Kono Oto Tomare continues to be the draft horse of anime 2019. It does the heavy lifting with utter reliability, it’s almost universally taken for granted, and manages to accomplish exactly what it sets out to do every time with few surprises along the way. It also forms an almost perfect Yin-Yang dichotomy with Beastars, which is all about opacity and interpretation. KoT never hides what it’s all about – it’s a totally honest and straightforward story that for me never fails to make an emotional connection.
The Doujima Akira arc is a good illustration of this. I don’t think too many people doubted that she’d eventually be won over by the Tokise koto club, but the destination wasn’t the point, it was the journey. What mattered was why she was put in this position in the first place – what happened in her own life to make her close herself off to others and live as an extension of her grandmother’s ambitions?

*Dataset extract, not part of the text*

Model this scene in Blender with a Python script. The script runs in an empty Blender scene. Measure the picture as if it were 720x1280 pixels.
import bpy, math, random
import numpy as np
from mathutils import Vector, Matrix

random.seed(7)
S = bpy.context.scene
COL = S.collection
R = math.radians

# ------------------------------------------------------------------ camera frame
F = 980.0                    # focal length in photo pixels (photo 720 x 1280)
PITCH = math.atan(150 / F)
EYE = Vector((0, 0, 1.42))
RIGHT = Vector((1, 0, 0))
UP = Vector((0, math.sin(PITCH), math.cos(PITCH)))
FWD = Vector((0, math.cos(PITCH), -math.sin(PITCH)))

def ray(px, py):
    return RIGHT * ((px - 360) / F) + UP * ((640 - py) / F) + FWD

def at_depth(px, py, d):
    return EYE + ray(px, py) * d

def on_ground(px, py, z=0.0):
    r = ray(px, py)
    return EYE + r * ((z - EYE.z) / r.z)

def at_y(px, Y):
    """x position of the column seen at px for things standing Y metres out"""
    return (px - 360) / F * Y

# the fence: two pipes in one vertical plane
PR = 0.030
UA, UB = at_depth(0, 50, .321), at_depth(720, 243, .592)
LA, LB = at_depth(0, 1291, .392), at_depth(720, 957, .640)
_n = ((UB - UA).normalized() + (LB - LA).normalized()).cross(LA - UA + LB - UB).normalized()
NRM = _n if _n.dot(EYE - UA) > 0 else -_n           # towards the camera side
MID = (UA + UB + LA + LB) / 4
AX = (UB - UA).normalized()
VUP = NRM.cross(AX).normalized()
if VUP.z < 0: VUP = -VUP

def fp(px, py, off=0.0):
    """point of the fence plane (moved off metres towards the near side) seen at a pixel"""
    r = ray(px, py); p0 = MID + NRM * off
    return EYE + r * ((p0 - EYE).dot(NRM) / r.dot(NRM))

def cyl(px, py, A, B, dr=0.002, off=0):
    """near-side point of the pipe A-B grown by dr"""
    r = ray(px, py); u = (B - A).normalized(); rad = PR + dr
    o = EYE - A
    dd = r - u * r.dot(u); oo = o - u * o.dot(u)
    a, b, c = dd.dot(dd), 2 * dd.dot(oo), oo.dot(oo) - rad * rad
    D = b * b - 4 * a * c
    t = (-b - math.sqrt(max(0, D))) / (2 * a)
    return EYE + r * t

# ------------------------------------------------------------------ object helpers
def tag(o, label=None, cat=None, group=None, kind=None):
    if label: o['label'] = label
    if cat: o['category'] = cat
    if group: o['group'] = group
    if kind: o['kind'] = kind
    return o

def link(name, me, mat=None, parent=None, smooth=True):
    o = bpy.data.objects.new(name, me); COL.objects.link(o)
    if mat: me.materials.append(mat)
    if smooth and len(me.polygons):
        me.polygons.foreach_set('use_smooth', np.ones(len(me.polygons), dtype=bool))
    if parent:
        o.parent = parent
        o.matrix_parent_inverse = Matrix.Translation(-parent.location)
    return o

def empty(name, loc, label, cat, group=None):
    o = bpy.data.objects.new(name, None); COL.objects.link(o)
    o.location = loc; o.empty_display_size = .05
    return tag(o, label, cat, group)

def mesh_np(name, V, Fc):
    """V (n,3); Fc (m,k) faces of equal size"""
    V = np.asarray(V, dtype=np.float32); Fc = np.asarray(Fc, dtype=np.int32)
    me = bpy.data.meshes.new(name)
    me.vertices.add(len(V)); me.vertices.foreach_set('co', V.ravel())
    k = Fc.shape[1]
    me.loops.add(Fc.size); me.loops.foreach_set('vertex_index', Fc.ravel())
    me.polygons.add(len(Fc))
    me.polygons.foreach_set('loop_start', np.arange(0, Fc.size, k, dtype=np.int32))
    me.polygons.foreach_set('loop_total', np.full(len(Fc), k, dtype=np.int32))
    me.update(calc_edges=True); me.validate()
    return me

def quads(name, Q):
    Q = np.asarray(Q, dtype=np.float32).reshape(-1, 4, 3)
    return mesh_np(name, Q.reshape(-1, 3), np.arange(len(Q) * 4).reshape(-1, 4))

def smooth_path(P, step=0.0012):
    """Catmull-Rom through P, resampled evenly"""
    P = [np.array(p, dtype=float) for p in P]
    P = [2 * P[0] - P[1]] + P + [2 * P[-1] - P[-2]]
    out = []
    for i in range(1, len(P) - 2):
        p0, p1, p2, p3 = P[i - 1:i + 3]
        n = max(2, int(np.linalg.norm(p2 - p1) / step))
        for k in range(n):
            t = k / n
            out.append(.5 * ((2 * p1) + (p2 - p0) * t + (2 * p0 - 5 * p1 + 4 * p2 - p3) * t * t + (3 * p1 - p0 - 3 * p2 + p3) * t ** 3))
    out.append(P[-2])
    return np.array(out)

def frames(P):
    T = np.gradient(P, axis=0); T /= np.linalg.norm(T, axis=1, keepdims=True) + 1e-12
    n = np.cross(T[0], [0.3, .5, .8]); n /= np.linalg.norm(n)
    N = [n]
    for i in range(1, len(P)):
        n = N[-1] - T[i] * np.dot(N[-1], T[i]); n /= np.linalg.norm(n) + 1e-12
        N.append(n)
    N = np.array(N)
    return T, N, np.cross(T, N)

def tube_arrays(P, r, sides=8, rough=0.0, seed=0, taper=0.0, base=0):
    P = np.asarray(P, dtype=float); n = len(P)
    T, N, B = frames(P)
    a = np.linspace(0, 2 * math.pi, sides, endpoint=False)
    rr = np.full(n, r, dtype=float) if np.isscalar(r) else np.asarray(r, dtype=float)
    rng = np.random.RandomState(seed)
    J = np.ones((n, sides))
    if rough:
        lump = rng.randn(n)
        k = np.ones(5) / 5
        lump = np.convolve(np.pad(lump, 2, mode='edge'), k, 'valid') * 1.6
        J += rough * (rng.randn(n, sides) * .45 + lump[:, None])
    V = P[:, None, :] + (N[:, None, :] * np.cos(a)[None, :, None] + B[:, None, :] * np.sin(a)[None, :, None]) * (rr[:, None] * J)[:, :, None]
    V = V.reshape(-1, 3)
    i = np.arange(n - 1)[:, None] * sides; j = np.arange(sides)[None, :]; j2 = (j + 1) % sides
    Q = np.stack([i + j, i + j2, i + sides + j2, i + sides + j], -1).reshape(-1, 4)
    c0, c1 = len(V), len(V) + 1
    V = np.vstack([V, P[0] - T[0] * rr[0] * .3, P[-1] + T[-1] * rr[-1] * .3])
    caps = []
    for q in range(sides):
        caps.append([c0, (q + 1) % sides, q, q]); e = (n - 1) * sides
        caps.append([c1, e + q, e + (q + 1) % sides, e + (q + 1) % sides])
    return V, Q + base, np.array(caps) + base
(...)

If it’s about anything Kono Oto Tomare is about connections, in every shape and form – what causes people to sever them, and the process of opening yourself up to forming new ones.
Rather than Doujima-san, though, the character who (again) quietly stands out in this episode is Takinami-sensei. He’s a bit of a walking billboard for connections himself, having been driven by his own upbringing to cut off the creative side of himself from others. The club won him back, and the thing about someone so reluctant to commit is that when Suzu-chan does relent, he doesn’t do so in half-measures. His conversation with Doujima-san was my favorite scene of the episode, because it shows in no uncertain terms that Suzu-chan always has the club’s back, whether they know it or not. It’s not about the credit – he’s simply decided they’re worth it. They don’t know all he does for them, and that’s fine – I honestly think he prefers it that way.
Once the club is assembled for practice, it’s also clear that even if Takinami-sensei isn’t someone who can teach the kids the finer points of the koto, he’s still ultimately their real teacher because he understands both group dynamics and ensemble music in a way Akira does not. Still, Doujima-san is clearly not “useless” as she fears – though ironically it was club’s unbidden act of listening to her performance that seemed to move the needle more than any active teaching on her part. It was a tutorial in the importance if precision and exactitude – the draft horse of performance, while the thoroughbred of prodigious raw talent gets most of the attention.
Doujima’s background does give her an ability to relate to the members of the group who share her frustration – they must rely on craftsmanship while the geniuses can fall back on art. The truth is that it’s the grinders that make up the bulk of the group – only Satowa and Chika are true prodigies among them. When Sane struggles as his 17-string is sandwiched between the two geniuses’ 17-string and solo, Akira sees the problem and the danger immediately. But again, it’s not her active participation that turns the tables – it’s Sane’s own determination and the bond he has with the others (especially Chika).
At this point none of these children is willing to fail, because that would mean letting the others down and that would be unthinkable. Whether it would be Sane struggling to understand the fine line between interacting with the solo and being influenced by it or Kouta’s perpetual war with tempo (it’s Takinami, not Doujima-san, who realizes it’s time to remove the training wheels – the metronome) failure is simply not an option. It’s the strength of the connection between the club members that won both Suzu-chan and Akira over and provides their greatest asset as a performance group.
The hill to climb is still a steep one, because the things Takinami knows he knows because of a lifetime of experience. He can tell the kids they need to understand the flow of the piece and how each of them fits into it, but this is a language he’s spoken since childhood and a composition he’s written himself. There’s no substitute for experience, but Suzu-chan understands his charges so well. He knows what will drive them best is a challenge, and having them watch Satowa and Doujima-san play together is a masterstroke. They represent a perfect marriage of inspiration and precision, and their short demonstration shows the others (especially Chika) just how much Satowa’s performance is held back by their own level. Only by raising that level – through precision but also in Chika’s case through embracing his own genius – can they allow Satowa and the entire ensemble to be at their best.
leongsh
November 18, 2019 at 2:02 pmIt just delivers methodically, step-by-step.
The interplay between Satowa and Akira in their demonstration of ensemble playing was beautiful. The lesson/message was well delivered by the demo. For Chika, it is a multiple whammy – not only does it show that Satowa is being held by them but also his late grandfather’s words about the difference between playing solo and playing as an ensemble.
p.s. Following the manga every month is like tucking into a familiar warm comfy comforter/blanket in winter.
Guardian Enzo
November 18, 2019 at 3:29 pmWhen I’m substantially ahead of the adaptation in a manga I tend to pause reading it while the anime is airing, just so I’m not simultaneously tracking two narratives. But yes, I would agree that the manga is every bit the old reliable that the anime is. The current arc isn’t the absolute pinnacle of KoT for me, but this series doesn’t really have lulls for me.